* DATA

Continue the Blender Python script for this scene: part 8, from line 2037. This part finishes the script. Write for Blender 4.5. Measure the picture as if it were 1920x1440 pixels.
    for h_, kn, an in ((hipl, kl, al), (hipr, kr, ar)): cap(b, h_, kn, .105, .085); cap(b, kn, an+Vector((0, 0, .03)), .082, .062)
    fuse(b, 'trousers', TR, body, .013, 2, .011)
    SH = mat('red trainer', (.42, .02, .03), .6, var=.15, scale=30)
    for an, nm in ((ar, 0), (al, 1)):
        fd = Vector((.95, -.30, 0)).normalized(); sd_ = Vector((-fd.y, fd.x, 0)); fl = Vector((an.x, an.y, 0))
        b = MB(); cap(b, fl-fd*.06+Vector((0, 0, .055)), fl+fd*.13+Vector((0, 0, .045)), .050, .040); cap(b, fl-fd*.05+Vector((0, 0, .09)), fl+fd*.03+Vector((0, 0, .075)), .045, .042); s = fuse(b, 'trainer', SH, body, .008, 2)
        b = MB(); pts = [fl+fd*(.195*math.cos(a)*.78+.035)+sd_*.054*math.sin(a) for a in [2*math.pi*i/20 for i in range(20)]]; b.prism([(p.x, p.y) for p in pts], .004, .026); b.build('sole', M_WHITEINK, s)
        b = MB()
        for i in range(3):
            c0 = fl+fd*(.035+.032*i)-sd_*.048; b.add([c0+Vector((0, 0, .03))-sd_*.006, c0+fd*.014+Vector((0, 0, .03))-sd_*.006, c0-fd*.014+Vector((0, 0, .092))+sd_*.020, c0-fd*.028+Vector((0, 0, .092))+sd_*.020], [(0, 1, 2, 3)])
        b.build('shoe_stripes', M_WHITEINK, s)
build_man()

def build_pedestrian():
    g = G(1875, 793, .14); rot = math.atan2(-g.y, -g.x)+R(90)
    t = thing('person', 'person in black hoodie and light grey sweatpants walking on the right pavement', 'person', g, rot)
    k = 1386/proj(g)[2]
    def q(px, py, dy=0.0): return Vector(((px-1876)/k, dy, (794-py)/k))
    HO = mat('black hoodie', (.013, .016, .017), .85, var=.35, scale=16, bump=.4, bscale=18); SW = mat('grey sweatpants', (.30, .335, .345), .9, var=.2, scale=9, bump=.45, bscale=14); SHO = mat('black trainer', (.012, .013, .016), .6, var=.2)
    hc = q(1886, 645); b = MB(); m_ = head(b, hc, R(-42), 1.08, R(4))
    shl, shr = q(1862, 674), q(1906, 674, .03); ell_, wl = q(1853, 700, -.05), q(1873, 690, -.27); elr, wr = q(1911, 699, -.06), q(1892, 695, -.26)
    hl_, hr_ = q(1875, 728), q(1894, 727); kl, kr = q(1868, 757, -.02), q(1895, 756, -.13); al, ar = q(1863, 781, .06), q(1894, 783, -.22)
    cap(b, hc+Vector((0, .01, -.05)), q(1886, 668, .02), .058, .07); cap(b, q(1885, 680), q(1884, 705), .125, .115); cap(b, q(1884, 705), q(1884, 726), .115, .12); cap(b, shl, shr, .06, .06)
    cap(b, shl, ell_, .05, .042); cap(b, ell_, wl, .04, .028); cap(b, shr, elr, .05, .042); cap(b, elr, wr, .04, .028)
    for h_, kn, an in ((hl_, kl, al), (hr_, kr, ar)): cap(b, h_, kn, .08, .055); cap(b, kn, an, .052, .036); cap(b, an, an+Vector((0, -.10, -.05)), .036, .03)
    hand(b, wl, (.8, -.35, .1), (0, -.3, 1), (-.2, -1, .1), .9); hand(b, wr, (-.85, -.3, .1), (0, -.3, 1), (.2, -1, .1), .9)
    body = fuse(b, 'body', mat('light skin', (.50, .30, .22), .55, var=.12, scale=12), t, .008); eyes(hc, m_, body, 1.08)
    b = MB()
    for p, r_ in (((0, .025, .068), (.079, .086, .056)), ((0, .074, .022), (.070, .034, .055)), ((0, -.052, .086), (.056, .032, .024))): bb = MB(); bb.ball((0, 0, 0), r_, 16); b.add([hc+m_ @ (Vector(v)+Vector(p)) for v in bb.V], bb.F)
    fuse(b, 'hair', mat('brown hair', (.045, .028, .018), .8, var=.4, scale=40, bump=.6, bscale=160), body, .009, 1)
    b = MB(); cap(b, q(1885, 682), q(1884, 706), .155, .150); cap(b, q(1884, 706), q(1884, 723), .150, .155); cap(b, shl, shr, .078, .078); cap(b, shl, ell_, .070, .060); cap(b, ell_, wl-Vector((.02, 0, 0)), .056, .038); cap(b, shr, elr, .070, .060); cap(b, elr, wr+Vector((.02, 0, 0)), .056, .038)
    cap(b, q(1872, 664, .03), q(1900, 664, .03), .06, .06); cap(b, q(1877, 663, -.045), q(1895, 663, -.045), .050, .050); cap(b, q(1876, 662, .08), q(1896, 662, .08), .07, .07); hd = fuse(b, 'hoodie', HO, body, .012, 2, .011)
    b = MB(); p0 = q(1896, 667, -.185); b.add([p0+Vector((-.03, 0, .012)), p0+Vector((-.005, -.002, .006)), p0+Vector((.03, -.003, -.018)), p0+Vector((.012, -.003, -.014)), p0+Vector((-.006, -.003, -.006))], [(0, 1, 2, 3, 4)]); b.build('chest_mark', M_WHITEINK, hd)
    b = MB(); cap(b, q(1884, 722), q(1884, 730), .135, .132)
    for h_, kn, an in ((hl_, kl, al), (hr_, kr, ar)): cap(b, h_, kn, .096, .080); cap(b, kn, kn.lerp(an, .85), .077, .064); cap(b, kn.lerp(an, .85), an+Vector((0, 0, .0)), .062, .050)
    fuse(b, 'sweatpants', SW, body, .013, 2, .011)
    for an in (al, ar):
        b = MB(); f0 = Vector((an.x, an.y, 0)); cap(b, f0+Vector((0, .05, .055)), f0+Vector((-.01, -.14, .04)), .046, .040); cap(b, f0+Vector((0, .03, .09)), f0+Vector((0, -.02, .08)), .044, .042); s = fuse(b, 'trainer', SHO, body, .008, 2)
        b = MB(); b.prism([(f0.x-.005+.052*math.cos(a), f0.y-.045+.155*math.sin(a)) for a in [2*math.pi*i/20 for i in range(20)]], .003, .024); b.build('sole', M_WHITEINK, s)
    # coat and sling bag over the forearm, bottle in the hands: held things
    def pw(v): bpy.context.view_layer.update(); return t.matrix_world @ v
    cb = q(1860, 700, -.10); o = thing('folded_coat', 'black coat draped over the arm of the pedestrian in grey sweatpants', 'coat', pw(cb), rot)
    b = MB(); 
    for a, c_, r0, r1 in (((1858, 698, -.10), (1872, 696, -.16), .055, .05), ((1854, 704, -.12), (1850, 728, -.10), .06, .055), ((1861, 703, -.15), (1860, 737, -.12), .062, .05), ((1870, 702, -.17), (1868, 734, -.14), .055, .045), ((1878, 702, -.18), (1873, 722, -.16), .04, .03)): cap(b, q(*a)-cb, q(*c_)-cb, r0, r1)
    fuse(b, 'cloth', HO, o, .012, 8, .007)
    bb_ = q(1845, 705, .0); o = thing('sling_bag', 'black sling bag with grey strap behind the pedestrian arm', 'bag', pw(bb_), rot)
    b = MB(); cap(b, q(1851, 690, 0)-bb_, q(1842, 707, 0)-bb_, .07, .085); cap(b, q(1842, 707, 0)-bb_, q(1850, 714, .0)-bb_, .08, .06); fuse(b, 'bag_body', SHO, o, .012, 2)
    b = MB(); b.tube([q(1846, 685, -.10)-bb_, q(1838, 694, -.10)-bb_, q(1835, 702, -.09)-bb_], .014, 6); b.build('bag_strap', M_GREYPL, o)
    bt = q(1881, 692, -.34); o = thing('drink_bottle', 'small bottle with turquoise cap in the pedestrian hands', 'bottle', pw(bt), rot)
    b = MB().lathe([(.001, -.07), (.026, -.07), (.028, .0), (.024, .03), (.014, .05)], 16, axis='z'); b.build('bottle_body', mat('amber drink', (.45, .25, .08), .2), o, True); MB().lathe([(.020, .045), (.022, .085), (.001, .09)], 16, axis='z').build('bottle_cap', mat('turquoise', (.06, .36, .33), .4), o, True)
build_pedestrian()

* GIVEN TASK
Only the lines from the first line of the material above through the line that contains "build_man()" should be quoted, each one exactly.

* OUTPUT
Continue the Blender Python script for this scene: part 8, from line 2037. This part finishes the script. Write for Blender 4.5. Measure the picture as if it were 1920x1440 pixels.
    for h_, kn, an in ((hipl, kl, al), (hipr, kr, ar)): cap(b, h_, kn, .105, .085); cap(b, kn, an+Vector((0, 0, .03)), .082, .062)
    fuse(b, 'trousers', TR, body, .013, 2, .011)
    SH = mat('red trainer', (.42, .02, .03), .6, var=.15, scale=30)
    for an, nm in ((ar, 0), (al, 1)):
        fd = Vector((.95, -.30, 0)).normalized(); sd_ = Vector((-fd.y, fd.x, 0)); fl = Vector((an.x, an.y, 0))
        b = MB(); cap(b, fl-fd*.06+Vector((0, 0, .055)), fl+fd*.13+Vector((0, 0, .045)), .050, .040); cap(b, fl-fd*.05+Vector((0, 0, .09)), fl+fd*.03+Vector((0, 0, .075)), .045, .042); s = fuse(b, 'trainer', SH, body, .008, 2)
        b = MB(); pts = [fl+fd*(.195*math.cos(a)*.78+.035)+sd_*.054*math.sin(a) for a in [2*math.pi*i/20 for i in range(20)]]; b.prism([(p.x, p.y) for p in pts], .004, .026); b.build('sole', M_WHITEINK, s)
        b = MB()
        for i in range(3):
            c0 = fl+fd*(.035+.032*i)-sd_*.048; b.add([c0+Vector((0, 0, .03))-sd_*.006, c0+fd*.014+Vector((0, 0, .03))-sd_*.006, c0-fd*.014+Vector((0, 0, .092))+sd_*.020, c0-fd*.028+Vector((0, 0, .092))+sd_*.020], [(0, 1, 2, 3)])
        b.build('shoe_stripes', M_WHITEINK, s)
build_man()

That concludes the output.